I was wondering if you could help me by giving me some pointers as to where
I could find information on the following topic. I was interested in writing
an applet where I could overlay 3D functional map (say 16 slices, 128x128)
over 3D anatomical images (say 32 slices, 256x256). I was trying to find in
the AFNI documentation (and lloked a bit in the source code) how one would
go about doing the mathematical transformations/mappings of a functional map
voxel onto an anatomical voxel if one knows the real space geometry (slice
orientation, slice thickness and other scanner properties of the functional
and anatomical images).

Any kind of lead, journal article, image processing/computer graphics book
that you know of which deals with this type of problem would be greatly
appreciated.

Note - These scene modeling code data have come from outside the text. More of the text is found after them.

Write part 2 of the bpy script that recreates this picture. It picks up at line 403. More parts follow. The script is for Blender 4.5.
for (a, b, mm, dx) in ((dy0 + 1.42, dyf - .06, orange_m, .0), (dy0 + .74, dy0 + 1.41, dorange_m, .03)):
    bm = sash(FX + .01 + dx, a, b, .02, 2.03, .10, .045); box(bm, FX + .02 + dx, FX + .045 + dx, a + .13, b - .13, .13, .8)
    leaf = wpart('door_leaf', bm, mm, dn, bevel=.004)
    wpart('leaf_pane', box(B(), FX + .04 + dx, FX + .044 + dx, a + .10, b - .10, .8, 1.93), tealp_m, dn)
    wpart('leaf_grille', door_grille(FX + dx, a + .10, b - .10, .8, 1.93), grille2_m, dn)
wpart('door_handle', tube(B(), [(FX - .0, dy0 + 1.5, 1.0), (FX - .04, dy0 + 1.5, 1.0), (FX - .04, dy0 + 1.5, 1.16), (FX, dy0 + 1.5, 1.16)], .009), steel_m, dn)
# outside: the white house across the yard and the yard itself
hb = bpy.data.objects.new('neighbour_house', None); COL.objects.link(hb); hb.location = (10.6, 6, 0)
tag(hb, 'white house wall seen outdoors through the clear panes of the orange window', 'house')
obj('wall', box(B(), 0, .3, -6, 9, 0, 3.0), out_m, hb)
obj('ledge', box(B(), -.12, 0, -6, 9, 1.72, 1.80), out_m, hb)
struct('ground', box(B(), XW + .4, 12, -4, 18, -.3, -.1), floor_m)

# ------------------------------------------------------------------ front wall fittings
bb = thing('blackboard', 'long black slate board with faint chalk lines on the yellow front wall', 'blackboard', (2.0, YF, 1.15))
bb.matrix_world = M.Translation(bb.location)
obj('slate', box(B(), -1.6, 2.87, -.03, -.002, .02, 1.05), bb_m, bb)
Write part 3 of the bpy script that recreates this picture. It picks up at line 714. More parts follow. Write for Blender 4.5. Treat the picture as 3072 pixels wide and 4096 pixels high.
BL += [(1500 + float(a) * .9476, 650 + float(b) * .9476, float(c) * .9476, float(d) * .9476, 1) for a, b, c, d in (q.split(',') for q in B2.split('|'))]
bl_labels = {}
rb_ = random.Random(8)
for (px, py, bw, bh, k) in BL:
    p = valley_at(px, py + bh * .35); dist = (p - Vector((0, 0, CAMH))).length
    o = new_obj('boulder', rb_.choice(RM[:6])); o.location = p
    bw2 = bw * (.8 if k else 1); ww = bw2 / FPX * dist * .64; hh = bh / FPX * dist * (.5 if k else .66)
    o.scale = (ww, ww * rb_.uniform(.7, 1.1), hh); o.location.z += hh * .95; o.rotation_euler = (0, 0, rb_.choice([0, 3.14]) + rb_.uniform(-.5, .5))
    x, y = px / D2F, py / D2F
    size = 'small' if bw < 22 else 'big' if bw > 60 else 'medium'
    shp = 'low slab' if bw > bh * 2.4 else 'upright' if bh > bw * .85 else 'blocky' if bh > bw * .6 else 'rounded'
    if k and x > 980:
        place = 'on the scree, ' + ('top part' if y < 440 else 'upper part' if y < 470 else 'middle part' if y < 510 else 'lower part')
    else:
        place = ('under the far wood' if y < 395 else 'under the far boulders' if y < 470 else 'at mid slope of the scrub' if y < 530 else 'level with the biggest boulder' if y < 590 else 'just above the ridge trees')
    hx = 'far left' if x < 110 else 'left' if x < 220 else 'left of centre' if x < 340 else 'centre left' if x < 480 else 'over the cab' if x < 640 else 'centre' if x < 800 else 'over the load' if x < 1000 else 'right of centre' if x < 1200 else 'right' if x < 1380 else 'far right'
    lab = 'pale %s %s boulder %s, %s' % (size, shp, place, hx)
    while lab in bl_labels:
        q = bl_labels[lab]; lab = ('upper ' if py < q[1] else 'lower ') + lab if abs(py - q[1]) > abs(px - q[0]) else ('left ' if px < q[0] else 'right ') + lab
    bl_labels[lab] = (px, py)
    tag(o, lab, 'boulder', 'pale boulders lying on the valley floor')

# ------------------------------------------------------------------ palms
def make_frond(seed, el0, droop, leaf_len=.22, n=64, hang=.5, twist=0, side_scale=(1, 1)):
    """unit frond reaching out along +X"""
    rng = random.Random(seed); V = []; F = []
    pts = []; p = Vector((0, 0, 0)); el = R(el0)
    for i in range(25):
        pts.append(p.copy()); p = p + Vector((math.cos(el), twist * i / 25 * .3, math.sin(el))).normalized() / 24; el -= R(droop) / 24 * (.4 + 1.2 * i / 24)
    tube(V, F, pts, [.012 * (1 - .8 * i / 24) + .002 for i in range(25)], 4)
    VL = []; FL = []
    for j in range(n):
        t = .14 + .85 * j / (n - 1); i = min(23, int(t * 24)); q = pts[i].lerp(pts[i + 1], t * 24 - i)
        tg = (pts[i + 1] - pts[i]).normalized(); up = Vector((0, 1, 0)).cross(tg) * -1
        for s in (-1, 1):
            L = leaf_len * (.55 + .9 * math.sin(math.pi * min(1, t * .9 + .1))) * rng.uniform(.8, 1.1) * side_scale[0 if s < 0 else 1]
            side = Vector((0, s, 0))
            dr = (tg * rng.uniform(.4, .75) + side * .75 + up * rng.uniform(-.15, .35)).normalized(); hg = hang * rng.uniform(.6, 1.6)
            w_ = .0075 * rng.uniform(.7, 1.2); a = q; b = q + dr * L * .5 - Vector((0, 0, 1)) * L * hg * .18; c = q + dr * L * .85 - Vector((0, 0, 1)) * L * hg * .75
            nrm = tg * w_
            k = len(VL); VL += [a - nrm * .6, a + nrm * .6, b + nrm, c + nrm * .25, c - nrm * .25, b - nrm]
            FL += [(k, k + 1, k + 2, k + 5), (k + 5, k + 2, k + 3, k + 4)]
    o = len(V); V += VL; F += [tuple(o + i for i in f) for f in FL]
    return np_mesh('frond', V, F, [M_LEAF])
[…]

Trying to learn how to do this by inspecting someone else's
code is not the best way to go about it.

Thanks, Rodrigo Vivanco

The way functional overlay at one orientation/resolution onto anatomy at
another orientation/resolution is done in AFNI is based on coordinates. Each dataset volume has a 3D coordinate system attached, giving for each axis (x,y,z) an orientation code, a grid spacing, and an origin. Each dataset grid thus has its own coordinate system. Then there are a bunch of functions to transform between the various coordinate systems; these systems are


ind = voxel index (0,1,2...)
mm = spatial coordinates in the dataset orientation
dicom = spatial coordinates in DICOM order coordinates

Finally, there are functions that will take a slice out of a dataset in a predetermined orientation (say a sagittal slice, which in DICOM coordinates is at a fixed value of the x coordinate) no matter what the dataset orientation actually is (for a sagittally stored dataset, a sagittal slice is at a fixed value of the z coordinate).

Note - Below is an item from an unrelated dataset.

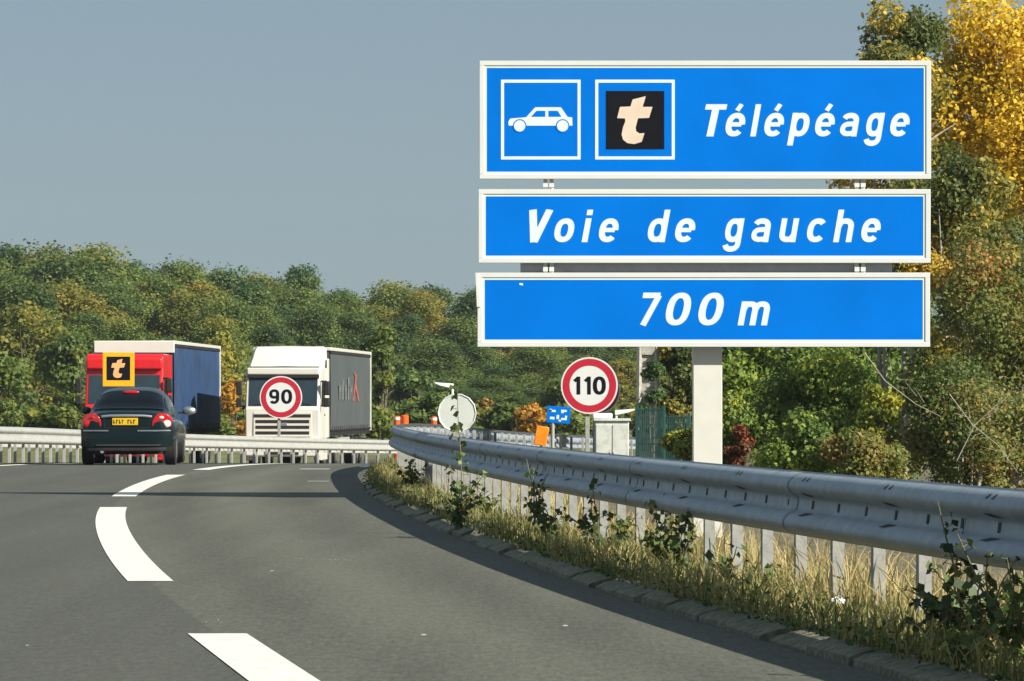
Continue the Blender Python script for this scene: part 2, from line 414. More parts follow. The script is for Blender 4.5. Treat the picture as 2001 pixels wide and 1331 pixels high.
for o_ in bpy.data.objects:
    if o_.name.startswith("worn_mark"): o_.data.materials[0] = M['oldpaint']
structure(mbk.build("worn_paint_flecks", M['oldpaint']))




# ------------------------------------------------------------------ lettering: stroked glyphs
SW = .168
def ell(cx, cy, rx, ry, a0, a1, n=18, e=2.35):
    out = []
    for i in range(n + 1):
        a = math.radians(a0 + (a1 - a0) * i / n); c, s = math.cos(a), math.sin(a)
        out.append((cx + rx * math.copysign(abs(c) ** (2 / e), c), cy + ry * math.copysign(abs(s) ** (2 / e), s)))
    return out
XH = .735; h = SW / 2
def bowl(cx=.26, rx=.185, lo=h, hi=XH - h): return ell(cx, (lo + hi) / 2, rx, (hi - lo) / 2, 0, 360, 28)[:-1]
E_ = [([(.10, .375), (.43, .375)], 0, .8), (ell(.26, XH / 2, .185, XH / 2 - h, 0, 318, 26), 0, 1)]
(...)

This is all fairly complicated in AFNI, which has to deal with datasets stored in 48 different orientations. In retrospect, I wish that I had decided to store all datasets in a fixed orientation, and flip the images around only once, at input. Then the overlay issue would just come down to interpolating from one grid spacing to another instead of doing that at the same time that the flipping around is done. When I first wrote AFNI (1994), for some reason it seemed important to preserve the original images in the datasets as much as possible; 7.5 years later, I can't recall why.

I don't know of any article or book you can go to that will discuss these issues. This kind of mundane twiddling around is usually not deemed worthy of algorithmic discussion. Thus, each person re-invents it for himself.